The MIXTAPE Vol 2

Fringe Bar, 26-32 Allen St, Te Aro, Wellington

03/08/2016 - 05/08/2016

Production Details



The Mixtape has improvisers playing along to music 
Your Mixtape. Their story. 

This winter, let Best on Tap warm the cockles of your heart with a tale of how music can bring two people together. 

For The Mixtape, each audience member creates a seven-track mixtape dedicated to a special person in their life. As one lucky tape is played, improviser troupe Best on Tap will riff off their songs to navigate the complexities of a human relationship.

Mixtapes have a special place in the heart of director Wiremu Tuhiwai, “I’m an 80’s child so early on in my life I just loved cassette tapes and music. The Mixtape itself is such a great under-rated form of expression which had so many layers that the compiler had created for their recipient. Every song will affect people differently, especially when it’s fairly well-known songs from the past.” Audiences are invited to hum along!

From a stellar premiere performance at last year’s New Zealand Improv Festival (“If you were to script it, you’d think it was at least at third draft stage” – Theatreview), The Mixtape returns for a three-night run at The Fringe Bar.

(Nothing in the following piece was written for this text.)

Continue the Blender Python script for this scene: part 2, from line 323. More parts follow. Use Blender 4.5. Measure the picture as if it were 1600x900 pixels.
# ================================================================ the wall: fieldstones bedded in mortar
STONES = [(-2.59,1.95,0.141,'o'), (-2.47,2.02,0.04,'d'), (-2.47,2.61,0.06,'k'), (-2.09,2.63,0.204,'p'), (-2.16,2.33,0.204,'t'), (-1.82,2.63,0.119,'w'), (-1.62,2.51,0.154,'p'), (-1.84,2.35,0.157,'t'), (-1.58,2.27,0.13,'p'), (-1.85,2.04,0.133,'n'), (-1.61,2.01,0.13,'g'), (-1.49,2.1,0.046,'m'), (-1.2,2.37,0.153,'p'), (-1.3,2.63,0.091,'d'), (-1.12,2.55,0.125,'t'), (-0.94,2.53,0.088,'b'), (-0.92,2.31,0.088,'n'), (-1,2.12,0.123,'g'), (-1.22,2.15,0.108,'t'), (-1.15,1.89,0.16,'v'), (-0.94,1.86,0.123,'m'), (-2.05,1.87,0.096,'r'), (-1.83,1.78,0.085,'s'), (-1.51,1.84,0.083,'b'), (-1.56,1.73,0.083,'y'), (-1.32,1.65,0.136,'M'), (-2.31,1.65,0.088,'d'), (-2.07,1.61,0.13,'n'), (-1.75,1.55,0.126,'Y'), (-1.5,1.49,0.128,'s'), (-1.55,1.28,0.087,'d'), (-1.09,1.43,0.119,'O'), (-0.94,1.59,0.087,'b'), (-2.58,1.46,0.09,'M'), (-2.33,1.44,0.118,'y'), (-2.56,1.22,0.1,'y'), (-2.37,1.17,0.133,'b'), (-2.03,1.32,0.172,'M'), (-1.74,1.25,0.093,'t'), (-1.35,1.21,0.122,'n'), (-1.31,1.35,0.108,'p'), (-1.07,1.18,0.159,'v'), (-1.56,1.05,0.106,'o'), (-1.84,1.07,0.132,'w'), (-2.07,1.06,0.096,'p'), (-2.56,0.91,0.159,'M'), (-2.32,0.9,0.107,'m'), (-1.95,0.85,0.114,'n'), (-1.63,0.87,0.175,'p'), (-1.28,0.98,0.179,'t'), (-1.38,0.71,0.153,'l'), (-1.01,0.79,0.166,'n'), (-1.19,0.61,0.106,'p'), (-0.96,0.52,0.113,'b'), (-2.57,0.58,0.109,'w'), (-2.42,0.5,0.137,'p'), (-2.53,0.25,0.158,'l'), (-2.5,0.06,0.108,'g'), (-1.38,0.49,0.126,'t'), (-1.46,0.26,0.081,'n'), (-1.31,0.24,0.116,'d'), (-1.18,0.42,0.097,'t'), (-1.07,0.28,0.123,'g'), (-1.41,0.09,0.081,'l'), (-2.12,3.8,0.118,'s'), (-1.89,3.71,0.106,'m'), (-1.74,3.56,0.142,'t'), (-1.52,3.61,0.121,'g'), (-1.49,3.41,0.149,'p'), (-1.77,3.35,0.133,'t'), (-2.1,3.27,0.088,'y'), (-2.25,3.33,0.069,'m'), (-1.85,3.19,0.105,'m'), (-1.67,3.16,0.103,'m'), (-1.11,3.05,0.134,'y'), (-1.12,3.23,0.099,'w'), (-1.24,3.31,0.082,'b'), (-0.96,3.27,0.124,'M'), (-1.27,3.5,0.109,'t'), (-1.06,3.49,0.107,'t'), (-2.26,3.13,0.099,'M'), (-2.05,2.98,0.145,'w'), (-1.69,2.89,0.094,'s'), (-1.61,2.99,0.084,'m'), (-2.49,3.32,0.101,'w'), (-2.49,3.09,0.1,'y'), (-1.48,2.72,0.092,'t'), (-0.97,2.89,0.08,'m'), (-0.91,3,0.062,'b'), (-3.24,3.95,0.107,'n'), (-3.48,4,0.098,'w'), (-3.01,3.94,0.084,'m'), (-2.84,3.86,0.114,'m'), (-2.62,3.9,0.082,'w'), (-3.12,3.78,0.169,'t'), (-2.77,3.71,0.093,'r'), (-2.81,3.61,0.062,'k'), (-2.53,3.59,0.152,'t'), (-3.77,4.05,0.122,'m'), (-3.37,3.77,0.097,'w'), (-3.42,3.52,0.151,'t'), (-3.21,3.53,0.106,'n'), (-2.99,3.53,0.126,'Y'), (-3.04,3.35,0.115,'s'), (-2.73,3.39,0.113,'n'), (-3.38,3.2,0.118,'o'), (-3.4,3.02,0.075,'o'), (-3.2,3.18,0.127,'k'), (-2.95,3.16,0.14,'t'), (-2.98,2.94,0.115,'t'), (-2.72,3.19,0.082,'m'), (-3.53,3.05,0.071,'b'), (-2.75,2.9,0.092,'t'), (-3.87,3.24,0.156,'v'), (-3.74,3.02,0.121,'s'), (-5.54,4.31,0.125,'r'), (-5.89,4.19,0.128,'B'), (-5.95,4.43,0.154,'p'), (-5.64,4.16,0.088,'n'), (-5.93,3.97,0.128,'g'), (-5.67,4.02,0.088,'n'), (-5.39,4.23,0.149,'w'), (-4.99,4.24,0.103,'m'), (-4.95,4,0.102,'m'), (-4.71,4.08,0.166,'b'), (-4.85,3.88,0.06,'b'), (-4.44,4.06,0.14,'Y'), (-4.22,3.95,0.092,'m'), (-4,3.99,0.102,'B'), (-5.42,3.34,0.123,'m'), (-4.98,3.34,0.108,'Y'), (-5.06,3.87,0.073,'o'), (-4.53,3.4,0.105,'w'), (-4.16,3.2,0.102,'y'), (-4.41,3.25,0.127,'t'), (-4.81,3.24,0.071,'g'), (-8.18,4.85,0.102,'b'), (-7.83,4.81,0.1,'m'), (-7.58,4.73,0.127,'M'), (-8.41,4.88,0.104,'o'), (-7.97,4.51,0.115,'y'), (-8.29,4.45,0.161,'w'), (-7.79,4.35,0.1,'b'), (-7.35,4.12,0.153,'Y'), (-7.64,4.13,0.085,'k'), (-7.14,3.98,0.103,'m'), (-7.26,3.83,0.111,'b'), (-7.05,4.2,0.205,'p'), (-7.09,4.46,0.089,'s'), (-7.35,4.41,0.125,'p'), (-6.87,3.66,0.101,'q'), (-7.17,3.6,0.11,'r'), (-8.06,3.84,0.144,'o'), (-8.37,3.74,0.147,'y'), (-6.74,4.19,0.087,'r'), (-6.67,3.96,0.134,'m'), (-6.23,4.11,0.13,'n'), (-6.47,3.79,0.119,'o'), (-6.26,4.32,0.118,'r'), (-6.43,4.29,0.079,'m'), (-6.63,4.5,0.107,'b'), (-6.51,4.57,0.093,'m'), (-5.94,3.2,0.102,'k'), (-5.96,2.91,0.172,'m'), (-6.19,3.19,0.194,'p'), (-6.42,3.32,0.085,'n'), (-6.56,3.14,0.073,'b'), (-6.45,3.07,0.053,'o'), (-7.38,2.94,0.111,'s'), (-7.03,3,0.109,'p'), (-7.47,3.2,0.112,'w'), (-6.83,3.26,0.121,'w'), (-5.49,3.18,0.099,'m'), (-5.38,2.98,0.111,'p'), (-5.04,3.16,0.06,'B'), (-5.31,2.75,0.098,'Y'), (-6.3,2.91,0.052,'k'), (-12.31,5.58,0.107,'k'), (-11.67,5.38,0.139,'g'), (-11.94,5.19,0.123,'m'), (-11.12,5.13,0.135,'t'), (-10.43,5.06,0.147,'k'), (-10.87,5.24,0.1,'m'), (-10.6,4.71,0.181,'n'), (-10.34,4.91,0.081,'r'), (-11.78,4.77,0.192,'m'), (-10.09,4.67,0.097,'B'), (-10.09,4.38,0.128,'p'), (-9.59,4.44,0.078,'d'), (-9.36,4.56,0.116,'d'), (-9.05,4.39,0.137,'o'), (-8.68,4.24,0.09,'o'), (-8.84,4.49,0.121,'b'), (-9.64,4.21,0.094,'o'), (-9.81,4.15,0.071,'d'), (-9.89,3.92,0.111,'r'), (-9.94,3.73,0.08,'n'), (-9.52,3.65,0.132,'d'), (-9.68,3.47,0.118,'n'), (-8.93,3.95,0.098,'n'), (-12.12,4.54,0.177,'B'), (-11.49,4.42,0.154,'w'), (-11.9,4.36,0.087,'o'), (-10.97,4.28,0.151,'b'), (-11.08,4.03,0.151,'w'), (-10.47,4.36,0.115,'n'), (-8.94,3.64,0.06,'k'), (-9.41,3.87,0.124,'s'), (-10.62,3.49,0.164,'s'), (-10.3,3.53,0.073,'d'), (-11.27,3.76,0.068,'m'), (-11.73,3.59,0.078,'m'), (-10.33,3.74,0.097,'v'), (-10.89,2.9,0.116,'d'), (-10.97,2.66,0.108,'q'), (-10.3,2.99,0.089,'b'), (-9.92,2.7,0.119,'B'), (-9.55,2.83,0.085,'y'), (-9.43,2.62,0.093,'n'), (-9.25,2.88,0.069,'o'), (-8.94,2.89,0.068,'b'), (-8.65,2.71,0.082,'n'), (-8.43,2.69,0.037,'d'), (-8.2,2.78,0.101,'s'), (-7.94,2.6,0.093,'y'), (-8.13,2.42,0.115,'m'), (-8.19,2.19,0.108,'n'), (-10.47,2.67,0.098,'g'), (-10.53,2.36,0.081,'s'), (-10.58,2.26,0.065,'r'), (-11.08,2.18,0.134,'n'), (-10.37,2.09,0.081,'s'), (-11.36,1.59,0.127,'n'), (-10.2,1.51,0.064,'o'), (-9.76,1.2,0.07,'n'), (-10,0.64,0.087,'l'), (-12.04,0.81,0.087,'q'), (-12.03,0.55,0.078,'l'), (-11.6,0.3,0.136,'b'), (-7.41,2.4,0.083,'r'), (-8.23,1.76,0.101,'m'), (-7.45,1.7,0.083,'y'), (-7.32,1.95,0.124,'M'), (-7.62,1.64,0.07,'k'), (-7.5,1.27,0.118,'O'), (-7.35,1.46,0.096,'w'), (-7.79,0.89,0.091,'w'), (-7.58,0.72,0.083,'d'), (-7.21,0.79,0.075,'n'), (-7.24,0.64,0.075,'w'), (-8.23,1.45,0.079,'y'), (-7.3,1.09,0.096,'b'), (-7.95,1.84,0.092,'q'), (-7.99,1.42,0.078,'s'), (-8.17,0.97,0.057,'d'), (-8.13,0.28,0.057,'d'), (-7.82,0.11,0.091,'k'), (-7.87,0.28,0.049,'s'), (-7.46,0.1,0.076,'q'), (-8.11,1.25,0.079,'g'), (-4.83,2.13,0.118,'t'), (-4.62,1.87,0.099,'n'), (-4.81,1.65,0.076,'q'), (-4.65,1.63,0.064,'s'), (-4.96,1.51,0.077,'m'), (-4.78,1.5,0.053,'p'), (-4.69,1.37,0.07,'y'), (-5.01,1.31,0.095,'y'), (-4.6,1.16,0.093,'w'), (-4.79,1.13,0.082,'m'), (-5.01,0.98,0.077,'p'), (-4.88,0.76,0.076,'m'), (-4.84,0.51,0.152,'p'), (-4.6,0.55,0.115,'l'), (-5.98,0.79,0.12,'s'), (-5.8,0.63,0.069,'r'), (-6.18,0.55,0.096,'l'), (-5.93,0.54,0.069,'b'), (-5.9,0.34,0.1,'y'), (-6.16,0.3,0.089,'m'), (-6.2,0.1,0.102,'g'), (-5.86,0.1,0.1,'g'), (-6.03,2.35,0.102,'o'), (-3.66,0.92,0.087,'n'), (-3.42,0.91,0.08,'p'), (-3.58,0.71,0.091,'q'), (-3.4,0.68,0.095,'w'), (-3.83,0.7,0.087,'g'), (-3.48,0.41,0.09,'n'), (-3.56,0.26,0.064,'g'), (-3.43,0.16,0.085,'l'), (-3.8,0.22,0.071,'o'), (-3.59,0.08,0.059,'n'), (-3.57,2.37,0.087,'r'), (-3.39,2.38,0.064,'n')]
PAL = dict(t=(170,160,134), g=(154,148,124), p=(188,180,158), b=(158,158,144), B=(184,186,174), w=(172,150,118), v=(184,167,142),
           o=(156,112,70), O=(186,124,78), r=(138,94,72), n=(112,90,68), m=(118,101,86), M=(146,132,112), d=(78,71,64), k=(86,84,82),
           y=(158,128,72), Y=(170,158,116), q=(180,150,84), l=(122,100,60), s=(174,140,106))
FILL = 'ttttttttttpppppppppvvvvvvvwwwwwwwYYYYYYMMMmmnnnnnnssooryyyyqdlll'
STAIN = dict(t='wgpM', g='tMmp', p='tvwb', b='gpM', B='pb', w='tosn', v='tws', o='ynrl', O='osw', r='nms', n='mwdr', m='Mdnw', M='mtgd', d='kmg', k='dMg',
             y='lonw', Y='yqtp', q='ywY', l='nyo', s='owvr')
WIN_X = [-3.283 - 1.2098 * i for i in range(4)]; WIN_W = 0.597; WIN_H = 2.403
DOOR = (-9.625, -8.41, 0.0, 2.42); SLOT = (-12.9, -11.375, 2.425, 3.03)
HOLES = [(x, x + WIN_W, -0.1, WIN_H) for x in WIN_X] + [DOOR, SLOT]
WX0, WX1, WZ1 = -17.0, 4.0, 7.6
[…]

Jamming along to your song choices, the improvisers of Best on Tap will bring lives, loves, and laughs to the stage in a mixtape that has never been heard or seen before.

Entirely improvised, made up on the spot for your delight, The Mixtape will take you back and forth through time to some of the best beats APN will let us play.

Where will your mixtape take us?

The Mixtape Vol 2
Fringe Bar, 26 Allan Street, Wellington 
3 August – 5 August
7pm
BOOKINGS: Eventfinder
TICKETS: Full: $10/Student: $8/Groups 5+: $8


PERFORMERS:
Adam Williamson
Barry Miskimmin
Geoff Simmons
Kate Wilson
Matt Hutton
Mary Little
Nicola Pauling
Wiremu Tuhiwai  


Theatre , Musical , Improv ,


A refreshing approach to the art of improv

Review by Dianne Tennent 04th Aug 2016

On arrival at The Fringe Bar I’m greeted warmly at the door and invited to design my own cassette tape cover. I choose who to dedicate my mix tape to and whom it’s from; I can draw a little picture and choose seven songs from the list to represent the relationship.

I choose my two-year ‘on again off again’ relationship with my boyfriend and call it What is Even Going On? I tuck the cover into a real cassette case, hand it back, take my seat and wait to find out if it will get chosen. To the delight of someone in the audience, the chosen tape turns out to be When Amy Met Sam and the show begins.

When watching skilful improvisation, it’s easy to forget that the actors are actually making this all up on the spot – it’s that good. The team embarks on a series of multi-layered vignettes, which span decades and countries – flashbacks and air travel included – to tell the complicated story of the events leading to Amy and Sam’s holy matrimony.

The scenes are poignantly punctuated with the chosen tracks and the actors – Adam Williamson, Barry Miskimmin, Geoff Simmons, Kate Wilson, Mary Little, and director Wiremu Tuhiwai – make seamless references to lyrical content.

Some of the most entertaining moments are when the actors’ minor blunders are patched up back into the narrative, as when Amy ‘changes’ her name to Marie, and then to Jane, then Brenda… The actors have a real comic sensibility, getting a great response from the audience.

But along with the silliness comes a thematic element: our main character Amy coming to terms with her identity. I’m impressed that this idea is built on and developed throughout the performance.

The crew get more daring as the show continues, throwing out challenges to each other. A voice from off stage commands, “Now Sam gives us a monologue,” and he complies.

The highlight for me comes just at the end, where the narrative almost veers off course in a high-risk turn of events, but is safely landed with a satisfying sense of completion.

I love the interactive element of this show and the refreshing approach to the art of improv.